China’s exports fell in November for the fifth month in a row, thanks to weak demand from some of the country’s biggest markets in Europe, the US, Asia, and Japan.
But imports were better than expected – but not by much – as Chinese buyers boosted imports of iron ore, copper, oil soybeans and other commodities whose prices have plunged in recent months.
But there was another sizeable monthly trade surplus – more than $US54.1 billion, the fifth largest on record, down from the all time high of $US61.64 billion in October.
November exports fell 6.8% from a year ago, while imports fell 8.7% in the same period, according to data from China’s General Administration of Customs.
The fall in the value of imports reflect both the fall in prices of commodities such as oil, iron ore, and copper, and came despite higher volumes.
Separately, yuan-denominated data showed a 3.7% fall in exports from a year earlier, while imports fell 5.6%.
The government reported that in the first 11 months, foreign trade dropped 7.8% year on year to 22.08 trillion yuan. Exports fell 2.2% to 12.71 trillion yuan and 14.4% for imports to 9.37 trillion yuan for imports. As a result the trade surplus surged 63% to 3.34 trillion yuan.
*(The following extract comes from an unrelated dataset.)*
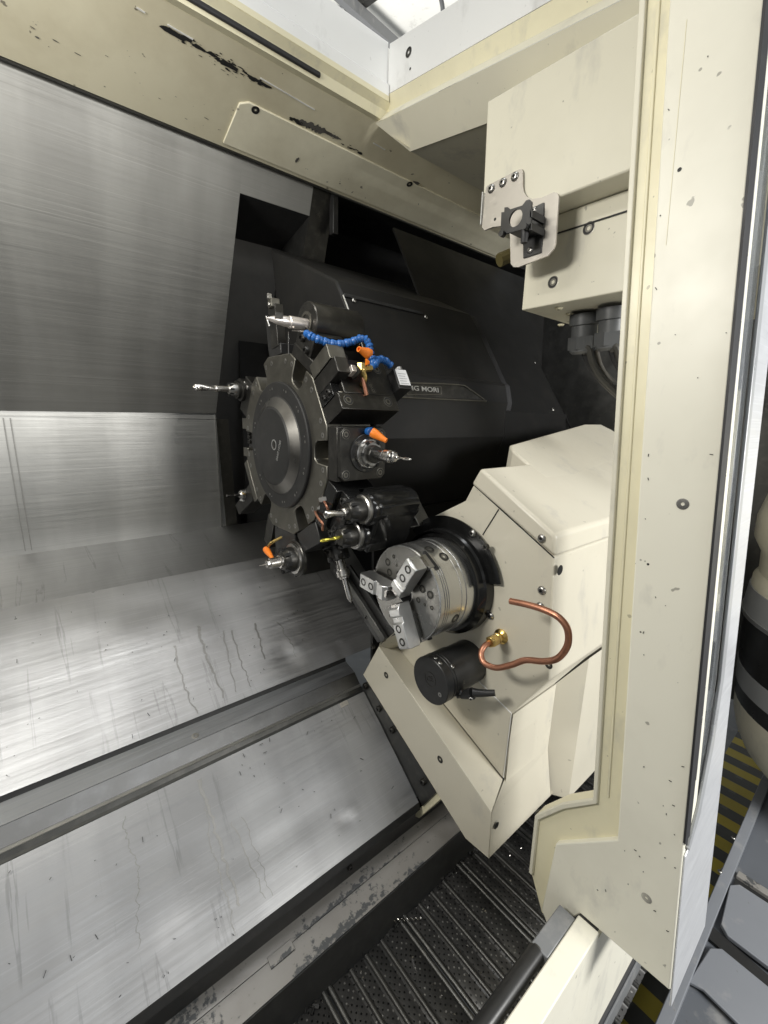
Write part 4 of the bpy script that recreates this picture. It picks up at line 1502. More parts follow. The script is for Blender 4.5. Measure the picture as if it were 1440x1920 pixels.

The trade surplus with the European union (the biggest trading partner) fell 7.7% in the 11 months, but was up nearly 2% with the US. Trade with ASEAN countries fell 2.1%, but plunged more than 10% with Japan.
By value, China’s imports from the United States, the European Union and Japan all dropped in November, and in the case of Australia by a double-digit rate. thnks to the crash in iron ore, copper, oil and LNG prices.
The news saw China’s stockmarkets join others across the region in falling. The key Shanghai market was down 1.9% by the close, as the commodities rout battered resource shares and other leading stocks.
That rout continued in European and US trading overnight. The China figures had no impact on Australia or the value of the Aussie dollar which dipped under 72 US cents.